Task objective:
Print all of the data exactly as written.

--- Data shown ---

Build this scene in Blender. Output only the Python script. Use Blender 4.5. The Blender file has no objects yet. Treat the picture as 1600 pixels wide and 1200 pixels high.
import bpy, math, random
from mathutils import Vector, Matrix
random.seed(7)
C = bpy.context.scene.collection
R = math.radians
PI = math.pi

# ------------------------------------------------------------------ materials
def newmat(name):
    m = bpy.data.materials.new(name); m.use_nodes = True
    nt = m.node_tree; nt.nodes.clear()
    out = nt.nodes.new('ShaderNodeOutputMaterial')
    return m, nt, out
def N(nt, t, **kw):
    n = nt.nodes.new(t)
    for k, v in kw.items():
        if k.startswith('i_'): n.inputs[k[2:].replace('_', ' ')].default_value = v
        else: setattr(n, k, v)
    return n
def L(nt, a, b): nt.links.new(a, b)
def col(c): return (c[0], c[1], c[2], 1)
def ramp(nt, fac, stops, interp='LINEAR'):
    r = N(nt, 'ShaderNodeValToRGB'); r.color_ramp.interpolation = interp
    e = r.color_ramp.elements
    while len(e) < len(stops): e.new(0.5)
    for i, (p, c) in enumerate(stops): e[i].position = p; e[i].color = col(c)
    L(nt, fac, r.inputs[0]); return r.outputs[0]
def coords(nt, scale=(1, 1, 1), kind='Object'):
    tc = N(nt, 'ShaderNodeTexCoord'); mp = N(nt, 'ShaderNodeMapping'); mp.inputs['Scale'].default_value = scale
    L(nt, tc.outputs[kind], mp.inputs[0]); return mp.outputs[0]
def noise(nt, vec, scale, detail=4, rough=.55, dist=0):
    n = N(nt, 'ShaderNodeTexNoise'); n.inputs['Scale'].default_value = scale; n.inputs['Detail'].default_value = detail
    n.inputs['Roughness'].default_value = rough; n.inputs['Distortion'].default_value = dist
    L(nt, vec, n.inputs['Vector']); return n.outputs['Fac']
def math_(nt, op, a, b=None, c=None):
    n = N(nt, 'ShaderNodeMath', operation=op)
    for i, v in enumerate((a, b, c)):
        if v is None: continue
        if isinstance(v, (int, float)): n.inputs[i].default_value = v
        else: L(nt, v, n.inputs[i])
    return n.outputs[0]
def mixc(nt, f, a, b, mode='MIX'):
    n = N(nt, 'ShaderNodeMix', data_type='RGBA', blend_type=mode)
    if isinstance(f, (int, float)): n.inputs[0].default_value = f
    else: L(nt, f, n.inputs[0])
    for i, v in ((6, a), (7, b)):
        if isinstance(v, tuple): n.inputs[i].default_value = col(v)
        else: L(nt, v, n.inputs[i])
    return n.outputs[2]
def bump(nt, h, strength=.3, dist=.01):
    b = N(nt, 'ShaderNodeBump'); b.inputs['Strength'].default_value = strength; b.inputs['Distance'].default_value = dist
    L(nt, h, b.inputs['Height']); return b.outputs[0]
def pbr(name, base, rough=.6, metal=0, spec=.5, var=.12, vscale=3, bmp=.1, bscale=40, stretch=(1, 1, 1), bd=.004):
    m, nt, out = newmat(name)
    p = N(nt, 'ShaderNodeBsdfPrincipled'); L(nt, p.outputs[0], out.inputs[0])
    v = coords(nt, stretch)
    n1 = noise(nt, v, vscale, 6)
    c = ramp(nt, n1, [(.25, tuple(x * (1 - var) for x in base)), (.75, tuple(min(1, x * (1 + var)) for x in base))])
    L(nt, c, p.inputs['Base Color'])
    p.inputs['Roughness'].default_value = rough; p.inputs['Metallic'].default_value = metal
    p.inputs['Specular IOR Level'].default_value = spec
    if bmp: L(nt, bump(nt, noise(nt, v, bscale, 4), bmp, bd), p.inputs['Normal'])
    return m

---

Reply to the exercise:
Build this scene in Blender. Output only the Python script. Use Blender 4.5. The Blender file has no objects yet. Treat the picture as 1600 pixels wide and 1200 pixels high.
import bpy, math, random
from mathutils import Vector, Matrix
random.seed(7)
C = bpy.context.scene.collection
R = math.radians
PI = math.pi

# ------------------------------------------------------------------ materials
def newmat(name):
    m = bpy.data.materials.new(name); m.use_nodes = True
    nt = m.node_tree; nt.nodes.clear()
    out = nt.nodes.new('ShaderNodeOutputMaterial')
    return m, nt, out
def N(nt, t, **kw):
    n = nt.nodes.new(t)
    for k, v in kw.items():
        if k.startswith('i_'): n.inputs[k[2:].replace('_', ' ')].default_value = v
        else: setattr(n, k, v)
    return n
def L(nt, a, b): nt.links.new(a, b)
def col(c): return (c[0], c[1], c[2], 1)
def ramp(nt, fac, stops, interp='LINEAR'):
    r = N(nt, 'ShaderNodeValToRGB'); r.color_ramp.interpolation = interp
    e = r.color_ramp.elements
    while len(e) < len(stops): e.new(0.5)
    for i, (p, c) in enumerate(stops): e[i].position = p; e[i].color = col(c)
    L(nt, fac, r.inputs[0]); return r.outputs[0]
def coords(nt, scale=(1, 1, 1), kind='Object'):
    tc = N(nt, 'ShaderNodeTexCoord'); mp = N(nt, 'ShaderNodeMapping'); mp.inputs['Scale'].default_value = scale
    L(nt, tc.outputs[kind], mp.inputs[0]); return mp.outputs[0]
def noise(nt, vec, scale, detail=4, rough=.55, dist=0):
    n = N(nt, 'ShaderNodeTexNoise'); n.inputs['Scale'].default_value = scale; n.inputs['Detail'].default_value = detail
    n.inputs['Roughness'].default_value = rough; n.inputs['Distortion'].default_value = dist
    L(nt, vec, n.inputs['Vector']); return n.outputs['Fac']
def math_(nt, op, a, b=None, c=None):
    n = N(nt, 'ShaderNodeMath', operation=op)
    for i, v in enumerate((a, b, c)):
        if v is None: continue
        if isinstance(v, (int, float)): n.inputs[i].default_value = v
        else: L(nt, v, n.inputs[i])
    return n.outputs[0]
def mixc(nt, f, a, b, mode='MIX'):
    n = N(nt, 'ShaderNodeMix', data_type='RGBA', blend_type=mode)
    if isinstance(f, (int, float)): n.inputs[0].default_value = f
    else: L(nt, f, n.inputs[0])
    for i, v in ((6, a), (7, b)):
        if isinstance(v, tuple): n.inputs[i].default_value = col(v)
        else: L(nt, v, n.inputs[i])
    return n.outputs[2]
def bump(nt, h, strength=.3, dist=.01):
    b = N(nt, 'ShaderNodeBump'); b.inputs['Strength'].default_value = strength; b.inputs['Distance'].default_value = dist
    L(nt, h, b.inputs['Height']); return b.outputs[0]
def pbr(name, base, rough=.6, metal=0, spec=.5, var=.12, vscale=3, bmp=.1, bscale=40, stretch=(1, 1, 1), bd=.004):
    m, nt, out = newmat(name)
    p = N(nt, 'ShaderNodeBsdfPrincipled'); L(nt, p.outputs[0], out.inputs[0])
    v = coords(nt, stretch)
    n1 = noise(nt, v, vscale, 6)
    c = ramp(nt, n1, [(.25, tuple(x * (1 - var) for x in base)), (.75, tuple(min(1, x * (1 + var)) for x in base))])
    L(nt, c, p.inputs['Base Color'])
    p.inputs['Roughness'].default_value = rough; p.inputs['Metallic'].default_value = metal
    p.inputs['Specular IOR Level'].default_value = spec
    if bmp: L(nt, bump(nt, noise(nt, v, bscale, 4), bmp, bd), p.inputs['Normal'])
    return m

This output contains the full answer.